Nick really is a space alien. I'm convinced of this. Not a space alien like the kind you see in horror movies, a critter with fangs and tentacles that grabs the scantily clad heroine in the fourth reel; a benevolent and wise and slightly insane space alien who's so far beyond us mere humans that his attempts to rub elbows with us always go slightly awry, like The Doctor or maybe Ford Prefect. I've only felt that way once before, and that was meeting Roger Penrose, the physics genius who worked out much of the theory of black holes. (To be fair, he made Nick look as normal as the rest of us. But I digress.)
Whenever Nick starts creating music (or video or some other bit of beauty), he works from a set of rules that allow him to construct software and hardware amalgamations that then help him construct music. Much of what he does is creating things that help him create — like software that turns simple gestures into complex musical forms, for example. He works very hard and focuses very tightly on his goals, and the stuff he comes up with looks effortless and sounds like nothing anyone's ever heard before.

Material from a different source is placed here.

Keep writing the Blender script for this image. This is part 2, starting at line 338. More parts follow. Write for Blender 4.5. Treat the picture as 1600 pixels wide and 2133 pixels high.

This state of affairs and its impenetrability to outsiders is compounded by the fact that Nick, despite having a Ph.D. in computer science, is one of those people you meet sometimes who just kills computers. He can crash programs that have been considered stable for years, blow up networks that have had thousands of hours of up-time just by logging on, and I once saw him cook a $3000 laptop just by plugging in a USB hub. Darwin Grosse calls him "the Black Finger of Death." It's quite the impressive talent, all the more so when you think about the fact that Nick makes his living working with computers, day and night.
You can read about some of Nick's projects, past and present, at the CASSIEL website. If you're curious about the last time he bothered to release an album (CDs being soo last millennium), you can find it here, and for an example of some of his more recent work you could do worse than to go here. From Istanbul to Tokyo to Dublin to San Francisco to Chicago to London to Arcosanti, Nick's constant stream of interesting projects keeps him busy and engaged and young, and keeps all his friends guessing. (And by the way, he's one of the few people I know who's actively making a living doing this stuff, so the practical-minded business types could learn a thing or two about discipline, marketing, self-promotion, networking, and public relations from him as well.)
I try to understand what he does, and how he does it, and try to figure out how best to dovetail with it... and none of my plans ever work out. I end up just having to roll with it, and I'm lucky that the results have often been really pretty, if never quite what I anticipated. I think, at some basic and important level, that we all need someone like that in our lives. It keeps us on our toes. One can't ask much more of that in a friend, aside from a sympathetic ear when things go cockeyed... and Nick's good at that, too.